Gurusina village panorama
Gurusina village.

The villages were extremely picturesque but generally lacking in activity while we were there. These are rural folk so most of the people were out in the fields. Corn, tubers, coconut, banana, coffee, cloves, candlenut, vanilla, and cocoa are all grown and are popular cash crops.

In Bena, we chatted to one charismatic old geezer who delighted in flashing his teeth rotted and discolored by betel nut. He also sold vanilla and macadamia at preposterously low prices. We bought some vanilla beans for about a hundredth of the price back home.

Avocado man. Bena village, Bajawa, Flores
The man who sold us vanilla in Bena.

Ikat weaving is an important activity for local women. Pretty much every household displayed ikat for sale. The quality was pretty good and the prices reasonable. Again, we dug into our wallets and picked up some delightful weaving.

Weaver in Bena, Bajawa, Flores
A weaver in Bena village.

As we headed out of the villages, we saw a poster for an huge musical celebration that had taken place in one of the villages a few months earlier. Apparently, it featured more than 500 musicians playing at the same time. That must have been quite a spectacle.

It would have been nice to see some more activity around the villages but, still, I doubt we have visited a more picturesque spot on our entire travels. We found out later that Gurusina has a homestay. I reckon it would be very cool to be in the village when everyone got back from the fields.

We bailed on the hot springs. We couldn’t imagine anything worse than sitting in hot sulphurous waters on a really hot day. A cold shower at the hotel was a much more pleasant option!

Getting around Flores

Green afternoon. Gunung Inerie
Gunung Inerie near Bajawa.

Most people travel Flores with a private car and driver. We opted to travel around Flores by local bus. This is very straightforward. Local hotels will help you find the buses and let you know the (foreigner) prices. The buses are very ramshackle. It would appear that most trans-Flores travelers take Lonely Planet’s advice to hire a 4WD to get around since we saw no other travelers on the buses. The downside of taking buses is that you cannot stop to take pictures of the gorgeous scenery and it is difficult to get to some of the remote villages. Also, the bus drivers charge foreigners so much that the cost savings compared to hiring a car and driver isn’t as much as we expected.

But, at least you get to meet the locals… and find out what they think. One particular woman comes to mind.

During our trip to Bajawa, the bemo broke down. We got off the bus to allow the bus crew to jack up the vehicle and glue it back together! We got chatting to a woman on the bus who was traveling with her three kids. She commented on Laura’s skin color and said something akin to ‘white skin beautiful’. Well, that was flattering! Then, she pulled her own skin and said ‘black skin ugly’. Next, she pointed at her daughter and said ‘daughter ugly, black skin ugly’. We were quite shocked! Actually, her daughter was quite beautiful.

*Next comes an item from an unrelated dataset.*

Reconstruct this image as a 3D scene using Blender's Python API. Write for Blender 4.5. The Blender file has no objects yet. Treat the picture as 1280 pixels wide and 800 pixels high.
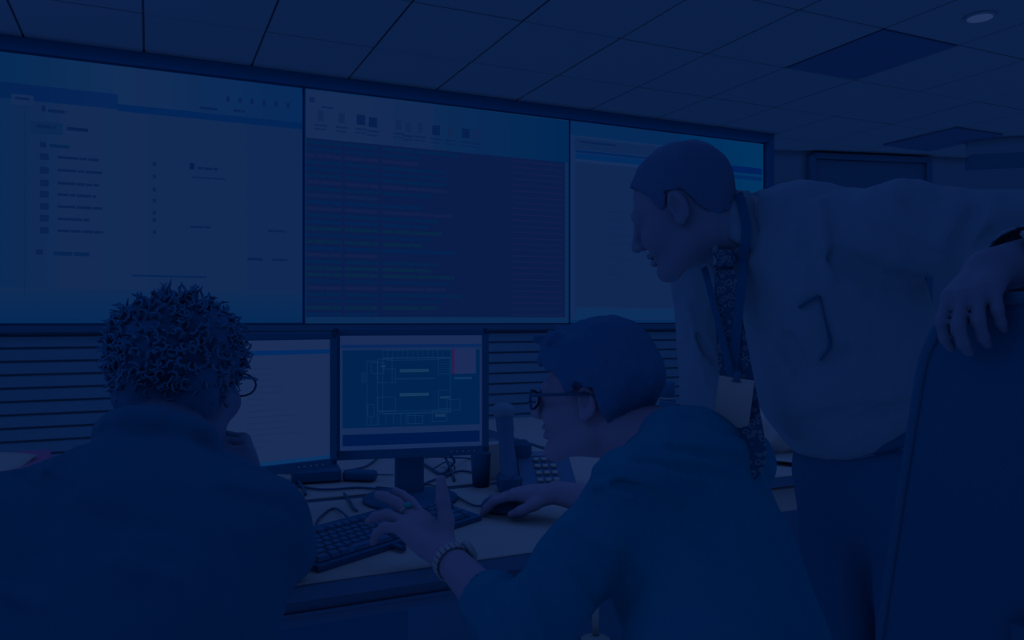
import bpy, bmesh, math, random
import numpy as np
from mathutils import Vector, Matrix
from mathutils.bvhtree import BVHTree

# ------------------------------------------------------------------ camera, world, exposure
S = bpy.context.scene
F = 982.0            # focal length in pixels of the 1280 px wide frame
EYE = 1.18           # lens height
cam_d = bpy.data.cameras.new('camera'); cam = bpy.data.objects.new('camera', cam_d)
S.collection.objects.link(cam); S.camera = cam
cam.location = (0, 0, EYE); cam.rotation_euler = (math.pi/2, 0, 0)
cam_d.sensor_width = 36.0; cam_d.lens = 36.0*F/1280.0; cam_d.clip_start = 0.02
S.view_settings.view_transform = 'Standard'; S.view_settings.look = 'None'
S.view_settings.gamma = 1.0; S.view_settings.exposure = -2.0
EXPO = 4.0           # undoes the exposure for surfaces that give off light

def lin(c):
    return tuple((v/255/12.92) if v/255 <= .04045 else ((v/255+.055)/1.055)**2.4 for v in c)
AMB = tuple(v/.85 for v in lin((26, 46, 87)))      # the blue light that fills the room
WORLD_GAIN = .60
LAMP_GAIN = 1.0
w = bpy.data.worlds.new('room_light'); S.world = w; w.use_nodes = True
bg = w.node_tree.nodes['Background']
bg.inputs[0].default_value = (AMB[0]/AMB[2], AMB[1]/AMB[2], 1, 1)
bg.inputs[1].default_value = AMB[2]*EXPO*WORLD_GAIN
# the room's many-times-scattered light is approximated (fast GI): walls and ceiling pass the ambient light on
S.cycles.use_fast_gi = True; S.cycles.fast_gi_method = 'REPLACE'
S.cycles.ao_bounces_render = 1; S.cycles.ao_bounces = 1
w.light_settings.distance = .08; w.light_settings.ao_factor = 1.0
def area(name, loc, size, power, rot=(0, 0, 0)):
    l = bpy.data.lights.new(name, 'AREA'); l.shape = 'RECTANGLE'; l.size, l.size_y = size
    l.energy = power*LAMP_GAIN; l.color = (AMB[0]/AMB[2], AMB[1]/AMB[2], 1)
    o = bpy.data.objects.new(name, l); S.collection.objects.link(o); o.location = loc; o.rotation_euler = rot
    return o
area('added_overhead_light', (-1.1, .3, 2.45), (1.0, 1.0), 4, Vector((2.0, 1.1, -1.3)).to_track_quat('-Z', 'Y').to_euler())  # key light added high at the left to shape the shirt
area('added_overhead_light', (0.5, 2.6, 2.56), (1.4, 1.4), 6)  # unseen overhead light added to brighten desks and upper surfaces
area('added_left_fill', (-2.9, 2.3, 1.9), (1.6, 1.4), 5, (math.radians(90), 0, math.radians(-100)))  # fill added out of view, standing in for the video wall's glow
area('added_ceiling_fill', (3.9, 1.0, .9), (1, 1), 9, (math.pi, 0, 0))  # upward fill added to brighten the ceiling at the right
area('added_overhead_light', (3.4, 1.2, 2.52), (1.2, 1.2), .8)  # weak overhead fill added out of view at the right

C = S.collection
D1 = Vector((.9074, .4204, 0)); D2 = Vector((-.4204, .9074, 0)); YAW = math.atan2(.4204, .9074)
CEIL = 2.60; HC = CEIL-EYE; WALL_D = 4.64
def W(s, d, z=0.0): return D1*s + D2*d + Vector((0, 0, z))
def P(px, py, dep): return Vector(((px-640)/F*dep, dep, EYE-(py-400)/F*dep))

# ------------------------------------------------------------------ materials
MATS = {}
def mat(name, rgb, rough=.6, spec=.2, noise=0, scale=40, bump=0, bscale=200, metal=0):
    if name in MATS: return MATS[name]
    m = bpy.data.materials.new(name); m.use_nodes = True; nt = m.node_tree
    b = nt.nodes['Principled BSDF']; t = lin(rgb)
    c = [min(.92, max(.004, t[i]/(AMB[i]*.71))) for i in range(3)]
    b.inputs['Base Color'].default_value = (*c, 1); b.inputs['Roughness'].default_value = rough
    b.inputs['Specular IOR Level'].default_value = spec; b.inputs['Metallic'].default_value = metal
    if noise:
        n = nt.nodes.new('ShaderNodeTexNoise'); n.inputs['Scale'].default_value = scale; n.inputs['Detail'].default_value = 4
        tc = nt.nodes.new('ShaderNodeTexCoord'); nt.links.new(tc.outputs['Object'], n.inputs['Vector'])
        r = nt.nodes.new('ShaderNodeMixRGB'); r.blend_type = 'MIX'
        r.inputs[1].default_value = (*[v*(1-noise) for v in c], 1); r.inputs[2].default_value = (*[min(.95, v*(1+noise)) for v in c], 1)
        nt.links.new(n.outputs['Fac'], r.inputs[0]); nt.links.new(r.outputs[0], b.inputs['Base Color'])
    if bump:
        n2 = nt.nodes.new('ShaderNodeTexNoise'); n2.inputs['Scale'].default_value = bscale; n2.inputs['Detail'].default_value = 3
        tc2 = nt.nodes.new('ShaderNodeTexCoord'); nt.links.new(tc2.outputs['Object'], n2.inputs['Vector'])
        bp = nt.nodes.new('ShaderNodeBump'); bp.inputs['Strength'].default_value = bump; bp.inputs['Distance'].default_value = .004
        nt.links.new(n2.outputs['Fac'], bp.inputs['Height']); nt.links.new(bp.outputs[0], b.inputs['Normal'])
    MATS[name] = m; return m
def lit(rgb):
    name = 'lit_%d_%d_%d' % tuple(rgb)
    if name in MATS: return MATS[name]
    m = bpy.data.materials.new(name); m.use_nodes = True; nt = m.node_tree
    for n in list(nt.nodes): nt.nodes.remove(n)
    e = nt.nodes.new('ShaderNodeEmission'); o = nt.nodes.new('ShaderNodeOutputMaterial')
    e.inputs[0].default_value = (*[v*EXPO for v in lin(rgb)], 1); e.inputs[1].default_value = 1
    nt.links.new(e.outputs[0], o.inputs[0]); MATS[name] = m; return m

BLACK = mat('matte_black_plastic', (1, 21, 61), .5, .25, .05, 60)
FRAME = mat('black_frame', (0, 22, 65), .6, .1)
CEILM = mat('ceiling_tile', (13, 35, 77), .9, .05, .05, 120, .25, 300)
CEILG = mat('ceiling_joint', (8, 29, 70), .9, .05)
VENT = mat('dark_ceiling_panel', (5, 25, 68), .8, .1, .05, 60)
WALLM = mat('grey_wall', (10, 31, 72), .9, .05, .05, 8)
SLATM = mat('slatwall_board', (9, 33, 78), .6, .15, .08, 30)
SLATG = mat('slatwall_groove', (6, 32, 82), .8, .05)
TRIM = mat('dark_trim', (3, 23, 63), .5, .2)
DOORM = mat('dark_door', (4, 24, 64), .5, .2, .05, 5)
FLOORM = mat('dark_carpet', (3, 23, 63), .95, .02, .1, 300)
DESKM = mat('pale_laminate', (23, 44, 84), .5, .2, .03, 15)
EDGE = mat('desk_edge', (5, 25, 67), .5, .2)
LEGW = mat('pale_metal', (20, 40, 82), .4, .3)
PAPER = mat('white_paper', (27, 47, 89), .8, .05)
CARD = mat('badge_card', (24, 43, 86), .4, .2)
RED = mat('red_cover', (26, 22, 66), .6, .2)
CABLE = mat('cable_black', (2, 21, 60), .5, .2)
CABLEG = mat('cable_pale', (14, 34, 76), .5, .2)
KEYM = mat('key_black', (3, 24, 66), .5, .25)
KEYL = mat('key_grey', (14, 35, 76), .5, .2)
PHONE = mat('phone_grey', (5, 25, 67), .5, .25)
PHONEH = mat('phone_light_grey', (11, 32, 74), .5, .25)
PKEY = mat('phone_key', (24, 44, 85), .5, .2)
SKIN1 = mat('skin_dark', (9, 26, 68), .5, .25, .06, 30, .15, 200)
SKIN2 = mat('skin_warm', (18, 31, 73), .5, .25, .05, 30, .1, 200)
SKIN3 = mat('skin_ruddy', (12, 28, 68), .5, .25, .06, 30, .1, 200)
HAIRB = mat('hair_black', (2, 23, 66), .6, .15, .1, 80, .4, 120)
HAIRC = mat('hair_curls', (3, 28, 74), .5, .2, .1, 80)
HAIRG = mat('hair_brown', (5, 23, 64), .6, .15, .12, 100, .4, 150)
JACKET = mat('jacket_black', (1, 22, 61), .7, .12, .05, 40, .2, 60)
HOODIE = mat('hoodie_teal', (0, 27, 69), .9, .05, .06, 120, .3, 250)
SHIRT = mat('shirt_pale', (11, 32, 73), .85, .06, .03, 60, .15, 120)
TROUS = mat('trousers_dark', (1, 21, 61), .8, .08, .05, 60, .2, 100)
SHOE = mat('shoe_black', (1, 20, 59), .4, .3)
CHAIRM = mat('chair_fabric_black', (1, 21, 61), .85, .06, .06, 200, .3, 300)
RIM = mat('chair_piping', (2, 23, 63), .7, .1)
STEEL = mat('watch_steel', (20, 38, 80), .25, .5)
TURQ = mat('ring_turquoise', (0, 52, 96), .3, .4)
GLASSF = mat('spectacle_frame_black', (0, 18, 56), .3, .3)
STRAP = mat('lanyard_black', (0, 19, 58), .7, .1)
CLEAR = bpy.data.materials.new('clear_lens'); CLEAR.use_nodes = True
_b = CLEAR.node_tree.nodes['Principled BSDF']; _b.inputs['Transmission Weight'].default_value = 1; _b.inputs['Roughness'].default_value = .02
_b.inputs['IOR'].default_value = 1.02; _b.inputs['Base Color'].default_value = (.95, .97, 1, 1)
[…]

What to do other than counter her claim?

I suppose we shouldn’t be too shocked given the unbelievable amount of skin whitening products and adverts we have seen in Asia.

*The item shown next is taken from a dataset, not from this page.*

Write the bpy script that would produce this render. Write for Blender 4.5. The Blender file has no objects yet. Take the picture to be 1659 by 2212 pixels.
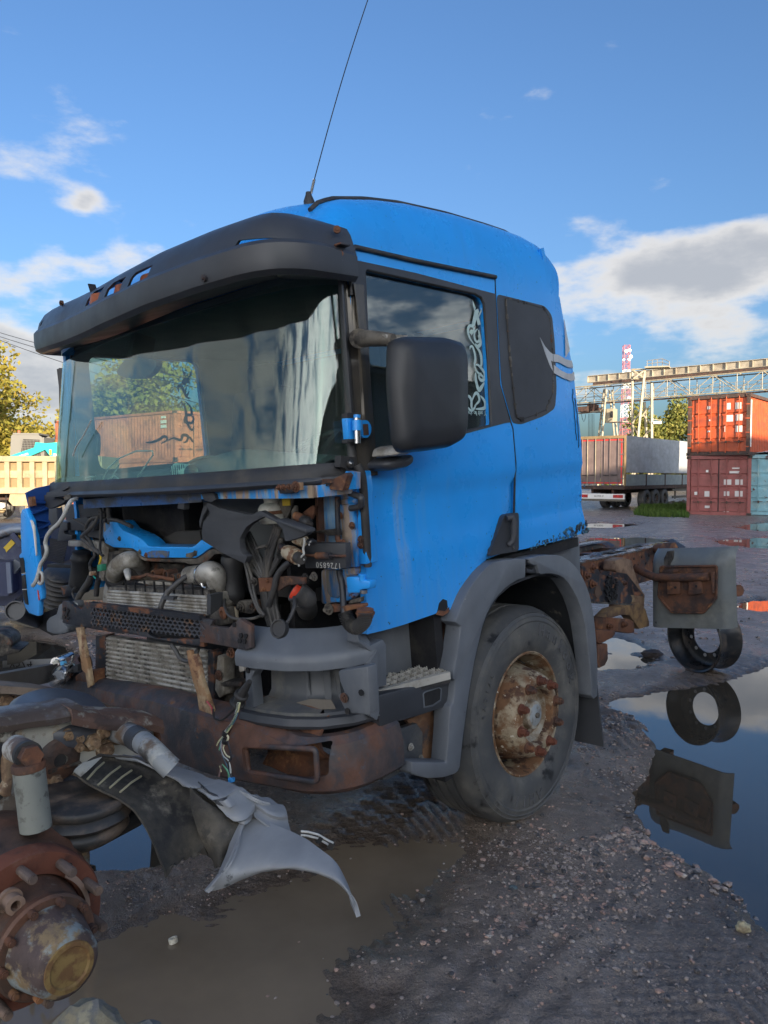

If you want whiter skin… who am I to tell you otherwise? But, it is very troubling that huge cosmetic companies are peddling these products and giving people reason to believe that their natural color is ‘ugly’. Worse, that mothers believe that their daughters are ugly because they are not white. They must be extremely baffled watching Europeans sitting in the midday sun in Bali trying to turn their skin ‘black’.

Getting There and Away

We took a local bemo from Moni to Bajawa. It cost 150,000 rupiah each. Obviously, foreigner pricing is in full effect on the bemos. The ride took about 6 hours. The bemo pulled into a local warung in a village on the way. The food was surprisingly good. There was no foreigner pricing in the warung since foreigners are a rarity!

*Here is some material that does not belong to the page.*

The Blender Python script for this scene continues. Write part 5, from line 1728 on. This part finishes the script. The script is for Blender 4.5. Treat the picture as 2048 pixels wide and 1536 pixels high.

The bemo dropped us at the bus stop a couple of kilometers before Bajawa. Manulalu sent a car to the stop to pick us up.

After our stay in Bajawa, we took a bemo to Ruteng. This cost another 150K and took 5-6 hours.

When We Were There

April 22-23, 2016. This is a little before the high season starts in Flores. We reckon this is the perfect time to go. The weather was good, but crowds were few.